Si l’on considère attentivement cette politique, on verra qu’elle était fondée sur une sagesse profonde. En effet, s’il avait fallu qu’un consul dirigeât les opérations de jour en jour, conformément aux ordres transmis par le sénat, il eût apporté dans sa conduite plus de négligence et de lenteur, parce qu’il aurait pensé que la gloire du succès ne lui appartenait pas tout entière, mais que le sénat pouvait en réclamer une partie, puisque ce n’était que d’après ses ordres qu’il en avait dirigé les opérations.

Le sénat se serait exposé, de son côté, à donner des conseils dans une affaire dont il n’avait pas connaissance ; et quoique ce corps fût composé de membres qui tous avaient une grande habitude de la guerre, cependant, comme ils ne se trouvaient pas sur les lieux, qu’ils ignoraient une infinité de particularités qu’il est nécessaire de connaître pour pouvoir donner de sages conseils, ils auraient commis, en ouvrant un avis, de nombreuses erreurs. Aussi voulaient-ils que le consul se dirigeât par ses propres lumières, et que toute la gloire lui appartint ; ils pensaient que l’amour dont il brûlerait pour cette gloire serait un frein suffisant pour le retenir et le contraindre à se bien comporter.

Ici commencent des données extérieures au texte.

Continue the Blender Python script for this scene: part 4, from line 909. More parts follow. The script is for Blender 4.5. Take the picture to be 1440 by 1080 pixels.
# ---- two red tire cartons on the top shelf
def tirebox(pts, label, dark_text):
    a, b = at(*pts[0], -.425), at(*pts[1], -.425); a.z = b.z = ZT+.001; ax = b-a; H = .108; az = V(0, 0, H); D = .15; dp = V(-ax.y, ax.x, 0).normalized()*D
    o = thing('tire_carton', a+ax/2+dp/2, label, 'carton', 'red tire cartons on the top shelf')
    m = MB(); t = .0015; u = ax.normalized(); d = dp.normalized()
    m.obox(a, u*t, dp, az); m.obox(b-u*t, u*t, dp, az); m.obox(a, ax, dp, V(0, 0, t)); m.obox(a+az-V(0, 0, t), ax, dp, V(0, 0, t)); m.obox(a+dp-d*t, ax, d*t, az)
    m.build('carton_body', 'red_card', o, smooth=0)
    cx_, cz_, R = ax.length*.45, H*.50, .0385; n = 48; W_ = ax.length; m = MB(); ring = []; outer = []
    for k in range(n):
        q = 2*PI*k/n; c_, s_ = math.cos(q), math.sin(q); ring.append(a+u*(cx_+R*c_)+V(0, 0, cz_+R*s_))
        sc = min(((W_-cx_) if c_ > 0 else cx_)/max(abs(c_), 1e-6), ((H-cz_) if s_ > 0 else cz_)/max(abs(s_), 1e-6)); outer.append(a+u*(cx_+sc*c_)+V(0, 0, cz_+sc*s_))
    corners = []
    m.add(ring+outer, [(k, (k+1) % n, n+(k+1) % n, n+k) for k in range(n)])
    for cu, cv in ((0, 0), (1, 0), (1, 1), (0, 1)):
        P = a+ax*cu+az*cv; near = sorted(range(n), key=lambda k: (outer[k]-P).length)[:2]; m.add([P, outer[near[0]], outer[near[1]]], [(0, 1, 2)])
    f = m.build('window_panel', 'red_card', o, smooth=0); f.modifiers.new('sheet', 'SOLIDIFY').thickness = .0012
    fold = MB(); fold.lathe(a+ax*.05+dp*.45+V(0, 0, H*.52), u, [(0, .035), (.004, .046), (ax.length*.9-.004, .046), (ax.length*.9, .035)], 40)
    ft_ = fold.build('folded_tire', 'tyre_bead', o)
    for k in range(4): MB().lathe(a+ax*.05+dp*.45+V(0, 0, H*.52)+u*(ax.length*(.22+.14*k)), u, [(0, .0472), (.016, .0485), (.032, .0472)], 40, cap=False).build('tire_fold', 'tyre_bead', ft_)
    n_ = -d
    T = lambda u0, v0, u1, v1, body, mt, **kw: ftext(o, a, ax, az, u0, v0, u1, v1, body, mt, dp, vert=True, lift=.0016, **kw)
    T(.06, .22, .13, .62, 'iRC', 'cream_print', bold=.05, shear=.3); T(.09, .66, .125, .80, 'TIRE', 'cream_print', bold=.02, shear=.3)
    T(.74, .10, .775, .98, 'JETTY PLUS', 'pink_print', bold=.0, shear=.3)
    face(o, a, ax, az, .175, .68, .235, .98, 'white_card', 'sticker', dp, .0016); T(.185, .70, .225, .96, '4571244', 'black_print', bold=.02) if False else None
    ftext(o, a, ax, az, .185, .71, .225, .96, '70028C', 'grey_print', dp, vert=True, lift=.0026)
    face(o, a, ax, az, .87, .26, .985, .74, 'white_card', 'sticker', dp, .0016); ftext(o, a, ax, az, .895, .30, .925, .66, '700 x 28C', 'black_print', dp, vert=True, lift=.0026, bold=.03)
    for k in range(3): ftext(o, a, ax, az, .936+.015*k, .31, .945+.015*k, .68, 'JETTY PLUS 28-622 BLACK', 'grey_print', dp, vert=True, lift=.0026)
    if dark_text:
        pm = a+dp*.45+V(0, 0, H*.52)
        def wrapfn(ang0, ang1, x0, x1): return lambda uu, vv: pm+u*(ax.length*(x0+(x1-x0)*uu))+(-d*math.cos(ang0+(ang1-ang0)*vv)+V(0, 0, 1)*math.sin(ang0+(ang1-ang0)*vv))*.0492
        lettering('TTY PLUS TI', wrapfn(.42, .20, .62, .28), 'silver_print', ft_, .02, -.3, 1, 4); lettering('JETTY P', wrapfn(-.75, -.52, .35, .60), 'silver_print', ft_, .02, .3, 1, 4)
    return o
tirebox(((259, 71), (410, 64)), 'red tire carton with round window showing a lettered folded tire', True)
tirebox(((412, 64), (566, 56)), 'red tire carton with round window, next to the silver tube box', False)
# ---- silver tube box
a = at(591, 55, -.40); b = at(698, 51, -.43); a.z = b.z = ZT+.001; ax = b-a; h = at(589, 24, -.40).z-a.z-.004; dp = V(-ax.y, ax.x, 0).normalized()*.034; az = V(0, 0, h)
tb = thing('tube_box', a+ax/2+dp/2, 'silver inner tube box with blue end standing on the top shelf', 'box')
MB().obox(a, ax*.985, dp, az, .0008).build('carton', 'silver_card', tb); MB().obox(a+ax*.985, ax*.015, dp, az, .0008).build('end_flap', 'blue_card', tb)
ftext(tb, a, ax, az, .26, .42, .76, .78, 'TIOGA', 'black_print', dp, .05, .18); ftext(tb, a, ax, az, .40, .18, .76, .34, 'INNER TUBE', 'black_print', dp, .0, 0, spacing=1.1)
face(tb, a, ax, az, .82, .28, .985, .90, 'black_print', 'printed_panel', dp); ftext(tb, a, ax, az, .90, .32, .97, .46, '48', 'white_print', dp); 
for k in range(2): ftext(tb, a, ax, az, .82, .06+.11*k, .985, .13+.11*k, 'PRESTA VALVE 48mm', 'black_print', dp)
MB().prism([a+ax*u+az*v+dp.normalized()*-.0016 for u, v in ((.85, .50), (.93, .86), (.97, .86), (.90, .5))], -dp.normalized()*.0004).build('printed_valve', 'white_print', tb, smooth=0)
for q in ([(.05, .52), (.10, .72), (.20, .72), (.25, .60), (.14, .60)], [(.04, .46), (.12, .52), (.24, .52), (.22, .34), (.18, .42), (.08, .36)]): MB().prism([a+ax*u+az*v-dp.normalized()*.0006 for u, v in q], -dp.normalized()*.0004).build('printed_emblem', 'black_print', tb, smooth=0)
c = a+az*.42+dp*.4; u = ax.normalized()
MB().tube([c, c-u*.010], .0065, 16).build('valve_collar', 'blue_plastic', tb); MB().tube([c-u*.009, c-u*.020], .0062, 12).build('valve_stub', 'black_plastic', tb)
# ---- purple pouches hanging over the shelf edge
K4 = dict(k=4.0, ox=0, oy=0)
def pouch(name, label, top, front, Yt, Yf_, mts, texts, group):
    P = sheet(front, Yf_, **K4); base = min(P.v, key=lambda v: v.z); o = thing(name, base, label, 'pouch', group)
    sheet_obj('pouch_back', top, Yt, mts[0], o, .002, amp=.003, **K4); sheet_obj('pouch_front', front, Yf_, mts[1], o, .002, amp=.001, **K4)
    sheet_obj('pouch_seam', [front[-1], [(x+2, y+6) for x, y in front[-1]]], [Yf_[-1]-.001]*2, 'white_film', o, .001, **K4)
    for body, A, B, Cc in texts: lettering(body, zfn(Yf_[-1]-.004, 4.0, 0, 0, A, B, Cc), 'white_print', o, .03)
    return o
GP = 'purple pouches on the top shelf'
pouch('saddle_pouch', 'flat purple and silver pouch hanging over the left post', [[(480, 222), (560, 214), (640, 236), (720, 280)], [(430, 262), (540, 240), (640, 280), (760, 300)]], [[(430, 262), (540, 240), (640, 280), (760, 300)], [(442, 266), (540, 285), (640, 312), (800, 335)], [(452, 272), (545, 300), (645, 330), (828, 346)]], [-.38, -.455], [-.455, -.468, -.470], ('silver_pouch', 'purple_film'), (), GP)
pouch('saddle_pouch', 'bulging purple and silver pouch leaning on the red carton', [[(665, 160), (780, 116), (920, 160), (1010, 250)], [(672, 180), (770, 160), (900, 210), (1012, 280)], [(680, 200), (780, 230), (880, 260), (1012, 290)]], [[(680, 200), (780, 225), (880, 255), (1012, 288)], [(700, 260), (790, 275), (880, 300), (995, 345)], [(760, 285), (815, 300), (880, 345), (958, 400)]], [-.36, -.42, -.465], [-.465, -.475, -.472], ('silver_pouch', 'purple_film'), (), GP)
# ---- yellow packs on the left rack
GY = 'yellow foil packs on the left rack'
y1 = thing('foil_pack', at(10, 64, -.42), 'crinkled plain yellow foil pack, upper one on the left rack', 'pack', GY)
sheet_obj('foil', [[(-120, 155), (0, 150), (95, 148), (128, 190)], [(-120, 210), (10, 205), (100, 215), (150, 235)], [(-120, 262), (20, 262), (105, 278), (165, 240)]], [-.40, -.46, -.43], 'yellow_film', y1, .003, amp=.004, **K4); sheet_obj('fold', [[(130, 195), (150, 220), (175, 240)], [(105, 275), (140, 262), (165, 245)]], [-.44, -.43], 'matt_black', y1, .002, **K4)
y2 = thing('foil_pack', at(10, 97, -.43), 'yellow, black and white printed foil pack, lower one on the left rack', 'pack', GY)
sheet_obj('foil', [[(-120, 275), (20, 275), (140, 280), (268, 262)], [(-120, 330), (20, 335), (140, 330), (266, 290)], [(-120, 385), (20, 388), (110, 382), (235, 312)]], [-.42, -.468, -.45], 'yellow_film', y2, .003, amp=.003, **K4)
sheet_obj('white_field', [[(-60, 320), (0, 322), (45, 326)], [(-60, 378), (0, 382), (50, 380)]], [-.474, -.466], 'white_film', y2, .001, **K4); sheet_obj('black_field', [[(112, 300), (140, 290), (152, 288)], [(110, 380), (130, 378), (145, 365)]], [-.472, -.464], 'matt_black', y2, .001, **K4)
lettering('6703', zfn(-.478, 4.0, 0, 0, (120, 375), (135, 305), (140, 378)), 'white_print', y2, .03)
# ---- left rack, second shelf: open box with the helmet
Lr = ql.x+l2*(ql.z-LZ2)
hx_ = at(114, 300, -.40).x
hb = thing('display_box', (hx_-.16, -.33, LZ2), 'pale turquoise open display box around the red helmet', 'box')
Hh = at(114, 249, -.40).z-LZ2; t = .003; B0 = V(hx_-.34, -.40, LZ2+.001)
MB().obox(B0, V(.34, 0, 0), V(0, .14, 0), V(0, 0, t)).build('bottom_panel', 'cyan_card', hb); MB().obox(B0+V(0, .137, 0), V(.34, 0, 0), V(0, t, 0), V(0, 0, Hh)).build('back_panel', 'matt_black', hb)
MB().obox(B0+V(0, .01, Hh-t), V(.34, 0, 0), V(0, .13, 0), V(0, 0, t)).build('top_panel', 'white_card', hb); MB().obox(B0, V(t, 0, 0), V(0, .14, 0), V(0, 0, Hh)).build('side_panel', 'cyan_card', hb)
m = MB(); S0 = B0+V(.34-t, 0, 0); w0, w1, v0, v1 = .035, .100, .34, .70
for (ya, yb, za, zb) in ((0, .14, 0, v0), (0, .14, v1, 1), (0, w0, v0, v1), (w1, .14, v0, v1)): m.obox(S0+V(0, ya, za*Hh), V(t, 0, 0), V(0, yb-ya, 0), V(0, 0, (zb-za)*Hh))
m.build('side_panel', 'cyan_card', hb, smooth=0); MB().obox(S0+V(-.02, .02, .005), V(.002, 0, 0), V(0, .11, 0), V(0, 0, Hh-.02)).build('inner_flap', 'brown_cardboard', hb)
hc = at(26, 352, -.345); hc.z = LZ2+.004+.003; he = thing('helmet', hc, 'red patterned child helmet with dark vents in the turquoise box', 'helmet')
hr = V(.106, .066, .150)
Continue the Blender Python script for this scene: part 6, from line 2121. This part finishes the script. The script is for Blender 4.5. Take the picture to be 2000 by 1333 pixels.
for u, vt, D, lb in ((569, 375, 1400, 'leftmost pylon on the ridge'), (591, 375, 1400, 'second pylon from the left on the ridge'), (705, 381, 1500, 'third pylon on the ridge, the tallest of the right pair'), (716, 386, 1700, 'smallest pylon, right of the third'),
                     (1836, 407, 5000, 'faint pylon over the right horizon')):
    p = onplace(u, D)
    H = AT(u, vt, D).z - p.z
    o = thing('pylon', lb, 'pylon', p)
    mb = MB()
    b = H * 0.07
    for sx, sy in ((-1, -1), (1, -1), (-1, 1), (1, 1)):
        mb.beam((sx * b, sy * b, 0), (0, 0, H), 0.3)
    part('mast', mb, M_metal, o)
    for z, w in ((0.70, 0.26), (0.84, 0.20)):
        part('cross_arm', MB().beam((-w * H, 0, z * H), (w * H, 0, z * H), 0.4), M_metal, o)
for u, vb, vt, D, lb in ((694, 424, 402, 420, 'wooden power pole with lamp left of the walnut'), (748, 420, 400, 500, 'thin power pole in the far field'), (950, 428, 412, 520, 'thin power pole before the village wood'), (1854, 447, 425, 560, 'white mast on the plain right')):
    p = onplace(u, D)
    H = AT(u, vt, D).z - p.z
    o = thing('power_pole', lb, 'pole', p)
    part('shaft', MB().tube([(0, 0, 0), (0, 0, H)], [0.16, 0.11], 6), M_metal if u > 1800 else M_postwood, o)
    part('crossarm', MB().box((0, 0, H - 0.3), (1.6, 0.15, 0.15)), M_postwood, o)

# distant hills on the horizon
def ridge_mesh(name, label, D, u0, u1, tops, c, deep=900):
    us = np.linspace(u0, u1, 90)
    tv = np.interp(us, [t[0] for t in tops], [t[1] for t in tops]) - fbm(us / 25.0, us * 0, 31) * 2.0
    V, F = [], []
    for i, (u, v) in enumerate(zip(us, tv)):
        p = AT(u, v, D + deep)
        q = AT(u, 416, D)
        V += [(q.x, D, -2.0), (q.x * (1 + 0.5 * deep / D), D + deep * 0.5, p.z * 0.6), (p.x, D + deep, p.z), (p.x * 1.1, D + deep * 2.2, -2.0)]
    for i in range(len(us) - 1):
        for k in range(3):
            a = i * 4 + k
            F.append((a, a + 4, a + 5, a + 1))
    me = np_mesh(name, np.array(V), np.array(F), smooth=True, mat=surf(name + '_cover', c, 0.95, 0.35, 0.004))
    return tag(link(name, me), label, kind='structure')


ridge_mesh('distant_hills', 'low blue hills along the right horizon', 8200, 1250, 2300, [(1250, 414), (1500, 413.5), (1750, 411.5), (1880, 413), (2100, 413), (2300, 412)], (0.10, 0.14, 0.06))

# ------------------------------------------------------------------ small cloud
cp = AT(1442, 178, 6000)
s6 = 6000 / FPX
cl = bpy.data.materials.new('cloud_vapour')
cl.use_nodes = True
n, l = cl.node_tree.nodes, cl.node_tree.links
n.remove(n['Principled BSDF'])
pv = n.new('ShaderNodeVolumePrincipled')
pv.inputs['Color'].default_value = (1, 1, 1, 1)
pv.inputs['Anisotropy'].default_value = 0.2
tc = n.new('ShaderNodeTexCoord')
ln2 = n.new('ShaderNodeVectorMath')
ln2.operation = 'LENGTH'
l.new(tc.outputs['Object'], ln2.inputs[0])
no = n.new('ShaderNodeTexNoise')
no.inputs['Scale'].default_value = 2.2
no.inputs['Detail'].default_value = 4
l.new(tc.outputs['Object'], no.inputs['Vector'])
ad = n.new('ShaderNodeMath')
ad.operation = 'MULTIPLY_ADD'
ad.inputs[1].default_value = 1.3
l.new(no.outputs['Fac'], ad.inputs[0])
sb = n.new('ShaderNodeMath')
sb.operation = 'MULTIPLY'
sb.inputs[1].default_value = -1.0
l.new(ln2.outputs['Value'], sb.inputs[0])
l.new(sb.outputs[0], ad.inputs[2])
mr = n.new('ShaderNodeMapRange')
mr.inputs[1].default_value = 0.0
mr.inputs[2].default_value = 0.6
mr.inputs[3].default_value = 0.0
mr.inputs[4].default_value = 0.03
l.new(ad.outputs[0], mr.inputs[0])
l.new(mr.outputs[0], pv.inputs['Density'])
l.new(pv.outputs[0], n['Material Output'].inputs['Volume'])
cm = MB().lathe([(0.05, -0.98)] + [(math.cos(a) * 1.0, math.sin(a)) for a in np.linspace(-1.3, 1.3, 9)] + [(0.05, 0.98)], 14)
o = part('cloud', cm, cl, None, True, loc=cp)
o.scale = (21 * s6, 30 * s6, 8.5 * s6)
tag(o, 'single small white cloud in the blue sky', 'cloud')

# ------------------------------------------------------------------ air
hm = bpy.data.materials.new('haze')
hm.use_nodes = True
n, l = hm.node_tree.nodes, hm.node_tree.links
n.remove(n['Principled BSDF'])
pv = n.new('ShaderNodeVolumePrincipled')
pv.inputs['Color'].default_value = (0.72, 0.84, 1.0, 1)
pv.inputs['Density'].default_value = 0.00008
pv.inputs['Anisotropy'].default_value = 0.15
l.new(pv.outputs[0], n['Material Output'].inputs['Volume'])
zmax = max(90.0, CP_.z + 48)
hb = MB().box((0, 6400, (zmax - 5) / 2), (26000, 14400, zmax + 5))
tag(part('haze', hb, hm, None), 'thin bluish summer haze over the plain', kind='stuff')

J’ai d’autant plus volontiers appuyé sur cette conduite, que les républiques de nos jours, telles que celles de Venise et de Florence, me paraissent en avoir adopté une toute différente. Si leurs généraux, leurs provéditeurs, leurs commissaires, veulent établir une simple batterie, il faut que le gouvernement en ait eu connaissance et l’ait autorisée : méthode tout aussi digne d’éloges que tant d’autres que suivent ces républiques, et dont la réunion les a conduites au point où nous les voyons actuellement.



  1. Machiavel n’a point déterminé ce rapport.
  2. Le texte de quelques éditions porte Xerxès.